» WORK TO COMPLETE
Collect all lines containing the word "script" from the data.

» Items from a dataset

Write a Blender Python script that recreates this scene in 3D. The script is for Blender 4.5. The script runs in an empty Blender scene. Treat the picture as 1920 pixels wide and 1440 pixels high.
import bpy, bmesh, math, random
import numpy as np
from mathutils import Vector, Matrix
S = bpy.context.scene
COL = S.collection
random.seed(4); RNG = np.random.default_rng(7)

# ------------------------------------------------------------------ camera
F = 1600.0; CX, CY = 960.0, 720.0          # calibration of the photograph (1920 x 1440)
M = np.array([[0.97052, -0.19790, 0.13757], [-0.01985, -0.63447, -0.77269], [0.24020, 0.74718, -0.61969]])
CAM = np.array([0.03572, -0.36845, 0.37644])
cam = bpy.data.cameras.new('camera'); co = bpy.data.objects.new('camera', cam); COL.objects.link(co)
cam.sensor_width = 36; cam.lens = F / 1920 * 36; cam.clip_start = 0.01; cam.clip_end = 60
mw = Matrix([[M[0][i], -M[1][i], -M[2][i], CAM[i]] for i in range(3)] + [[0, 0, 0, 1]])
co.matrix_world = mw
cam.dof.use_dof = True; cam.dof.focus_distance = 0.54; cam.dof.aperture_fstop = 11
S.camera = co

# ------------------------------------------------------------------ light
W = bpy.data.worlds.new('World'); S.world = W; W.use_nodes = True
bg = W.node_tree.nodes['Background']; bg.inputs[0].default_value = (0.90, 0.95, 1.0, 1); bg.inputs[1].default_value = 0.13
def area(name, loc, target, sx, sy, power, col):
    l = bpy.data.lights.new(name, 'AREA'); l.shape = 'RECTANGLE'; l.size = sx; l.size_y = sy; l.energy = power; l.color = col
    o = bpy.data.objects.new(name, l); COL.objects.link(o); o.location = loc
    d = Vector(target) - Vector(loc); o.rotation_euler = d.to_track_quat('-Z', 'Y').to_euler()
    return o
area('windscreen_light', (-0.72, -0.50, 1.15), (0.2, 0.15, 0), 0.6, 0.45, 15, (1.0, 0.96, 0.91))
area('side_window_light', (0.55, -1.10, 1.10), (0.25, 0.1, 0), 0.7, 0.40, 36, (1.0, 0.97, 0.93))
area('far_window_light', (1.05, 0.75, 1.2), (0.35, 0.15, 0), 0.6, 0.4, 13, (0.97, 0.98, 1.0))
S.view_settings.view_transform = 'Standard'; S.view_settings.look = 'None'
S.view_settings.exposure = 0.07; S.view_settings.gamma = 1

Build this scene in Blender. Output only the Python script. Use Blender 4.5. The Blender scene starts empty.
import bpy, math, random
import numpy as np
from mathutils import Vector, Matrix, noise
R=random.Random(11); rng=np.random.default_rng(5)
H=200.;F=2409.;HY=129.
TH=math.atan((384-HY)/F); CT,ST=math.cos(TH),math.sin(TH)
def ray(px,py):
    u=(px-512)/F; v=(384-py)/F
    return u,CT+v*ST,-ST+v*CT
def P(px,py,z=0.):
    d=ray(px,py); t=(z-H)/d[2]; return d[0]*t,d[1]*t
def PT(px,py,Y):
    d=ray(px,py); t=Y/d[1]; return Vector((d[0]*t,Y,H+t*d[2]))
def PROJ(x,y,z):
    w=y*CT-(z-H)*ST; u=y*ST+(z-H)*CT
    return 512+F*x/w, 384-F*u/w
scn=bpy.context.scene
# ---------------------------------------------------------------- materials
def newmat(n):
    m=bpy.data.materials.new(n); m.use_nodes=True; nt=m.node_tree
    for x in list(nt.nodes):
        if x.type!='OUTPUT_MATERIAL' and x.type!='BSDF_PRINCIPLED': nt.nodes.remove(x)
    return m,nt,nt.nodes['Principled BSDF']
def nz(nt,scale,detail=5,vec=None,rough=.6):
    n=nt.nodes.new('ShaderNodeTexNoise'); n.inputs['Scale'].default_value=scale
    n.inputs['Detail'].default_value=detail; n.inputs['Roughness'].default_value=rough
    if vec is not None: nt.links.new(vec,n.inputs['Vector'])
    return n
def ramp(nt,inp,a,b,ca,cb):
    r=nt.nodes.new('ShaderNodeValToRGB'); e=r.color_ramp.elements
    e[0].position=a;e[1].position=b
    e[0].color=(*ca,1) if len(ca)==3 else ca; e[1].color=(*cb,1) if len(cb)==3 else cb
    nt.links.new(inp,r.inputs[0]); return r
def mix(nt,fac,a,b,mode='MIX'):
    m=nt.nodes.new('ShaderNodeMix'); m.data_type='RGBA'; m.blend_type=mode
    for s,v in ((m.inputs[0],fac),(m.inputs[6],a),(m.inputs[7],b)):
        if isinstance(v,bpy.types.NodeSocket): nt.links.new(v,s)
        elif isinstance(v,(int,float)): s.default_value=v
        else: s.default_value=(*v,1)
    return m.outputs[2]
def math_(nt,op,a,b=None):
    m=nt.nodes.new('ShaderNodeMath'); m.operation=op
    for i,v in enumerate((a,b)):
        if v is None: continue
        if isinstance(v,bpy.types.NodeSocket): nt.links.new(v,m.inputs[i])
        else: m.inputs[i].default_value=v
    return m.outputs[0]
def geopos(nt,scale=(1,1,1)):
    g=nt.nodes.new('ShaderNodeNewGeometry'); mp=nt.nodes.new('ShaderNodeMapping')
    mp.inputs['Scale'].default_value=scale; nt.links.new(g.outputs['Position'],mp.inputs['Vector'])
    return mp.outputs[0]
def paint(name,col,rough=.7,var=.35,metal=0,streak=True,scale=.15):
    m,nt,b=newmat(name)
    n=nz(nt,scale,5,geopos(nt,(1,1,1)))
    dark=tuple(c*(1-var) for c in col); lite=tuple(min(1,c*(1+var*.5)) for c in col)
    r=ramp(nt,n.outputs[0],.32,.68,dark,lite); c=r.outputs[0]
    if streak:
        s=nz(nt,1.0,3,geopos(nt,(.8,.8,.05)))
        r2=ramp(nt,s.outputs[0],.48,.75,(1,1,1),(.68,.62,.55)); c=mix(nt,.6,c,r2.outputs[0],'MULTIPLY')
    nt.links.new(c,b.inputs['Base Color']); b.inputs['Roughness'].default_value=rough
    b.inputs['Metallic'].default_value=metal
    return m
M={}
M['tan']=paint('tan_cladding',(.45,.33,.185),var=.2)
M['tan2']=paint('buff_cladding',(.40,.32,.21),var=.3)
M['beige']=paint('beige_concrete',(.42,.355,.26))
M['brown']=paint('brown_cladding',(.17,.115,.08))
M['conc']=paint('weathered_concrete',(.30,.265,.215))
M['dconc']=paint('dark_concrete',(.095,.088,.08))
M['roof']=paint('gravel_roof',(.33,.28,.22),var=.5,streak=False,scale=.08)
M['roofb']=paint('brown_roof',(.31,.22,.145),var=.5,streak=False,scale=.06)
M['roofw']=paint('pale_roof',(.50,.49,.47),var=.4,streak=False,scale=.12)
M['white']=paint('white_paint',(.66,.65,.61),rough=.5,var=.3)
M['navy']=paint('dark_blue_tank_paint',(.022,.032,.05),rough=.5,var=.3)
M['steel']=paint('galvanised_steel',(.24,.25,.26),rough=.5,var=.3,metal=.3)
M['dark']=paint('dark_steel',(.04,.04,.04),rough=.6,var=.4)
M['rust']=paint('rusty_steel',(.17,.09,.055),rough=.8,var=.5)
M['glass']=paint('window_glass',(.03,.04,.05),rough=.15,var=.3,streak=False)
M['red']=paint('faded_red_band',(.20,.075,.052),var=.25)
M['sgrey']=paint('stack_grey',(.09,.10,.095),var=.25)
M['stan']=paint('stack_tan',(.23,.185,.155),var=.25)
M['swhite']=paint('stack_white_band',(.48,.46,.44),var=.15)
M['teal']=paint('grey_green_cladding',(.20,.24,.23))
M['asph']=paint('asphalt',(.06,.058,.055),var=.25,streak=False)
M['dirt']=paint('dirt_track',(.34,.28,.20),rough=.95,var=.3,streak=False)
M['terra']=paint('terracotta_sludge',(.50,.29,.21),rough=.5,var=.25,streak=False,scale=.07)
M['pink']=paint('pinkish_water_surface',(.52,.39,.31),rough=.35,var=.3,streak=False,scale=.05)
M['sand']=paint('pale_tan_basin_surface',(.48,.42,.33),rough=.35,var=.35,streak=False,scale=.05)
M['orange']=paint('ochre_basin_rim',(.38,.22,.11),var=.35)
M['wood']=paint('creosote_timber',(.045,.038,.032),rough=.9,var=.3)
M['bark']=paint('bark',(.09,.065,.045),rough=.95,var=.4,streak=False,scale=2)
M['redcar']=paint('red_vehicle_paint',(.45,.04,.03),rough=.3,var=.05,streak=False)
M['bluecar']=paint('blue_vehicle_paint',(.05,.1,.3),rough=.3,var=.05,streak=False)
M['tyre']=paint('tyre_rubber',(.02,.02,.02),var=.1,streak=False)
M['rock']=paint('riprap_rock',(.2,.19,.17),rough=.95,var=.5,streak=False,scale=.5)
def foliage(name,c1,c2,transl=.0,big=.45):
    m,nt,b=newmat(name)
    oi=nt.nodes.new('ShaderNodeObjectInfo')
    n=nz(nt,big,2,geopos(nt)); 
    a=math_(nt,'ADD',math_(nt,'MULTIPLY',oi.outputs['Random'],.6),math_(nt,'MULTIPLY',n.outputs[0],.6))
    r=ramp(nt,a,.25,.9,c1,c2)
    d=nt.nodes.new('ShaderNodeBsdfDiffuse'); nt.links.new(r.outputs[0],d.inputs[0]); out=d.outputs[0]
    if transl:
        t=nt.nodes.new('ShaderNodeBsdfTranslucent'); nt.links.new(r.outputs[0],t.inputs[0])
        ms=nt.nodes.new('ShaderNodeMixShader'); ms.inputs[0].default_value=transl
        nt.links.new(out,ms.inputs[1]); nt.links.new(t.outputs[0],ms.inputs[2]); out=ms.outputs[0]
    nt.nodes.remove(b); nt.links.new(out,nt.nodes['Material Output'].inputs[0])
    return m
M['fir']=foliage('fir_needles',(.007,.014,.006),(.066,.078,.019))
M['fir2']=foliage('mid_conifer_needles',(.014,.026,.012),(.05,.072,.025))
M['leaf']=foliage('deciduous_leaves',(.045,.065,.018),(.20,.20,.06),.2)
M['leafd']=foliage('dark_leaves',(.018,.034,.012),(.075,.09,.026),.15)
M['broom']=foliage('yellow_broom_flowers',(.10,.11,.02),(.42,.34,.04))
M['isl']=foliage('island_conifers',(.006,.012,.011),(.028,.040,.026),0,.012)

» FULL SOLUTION
Write a Blender Python script that recreates this scene in 3D. The script is for Blender 4.5. The script runs in an empty Blender scene. Treat the picture as 1920 pixels wide and 1440 pixels high.
Build this scene in Blender. Output only the Python script. Use Blender 4.5. The Blender scene starts empty.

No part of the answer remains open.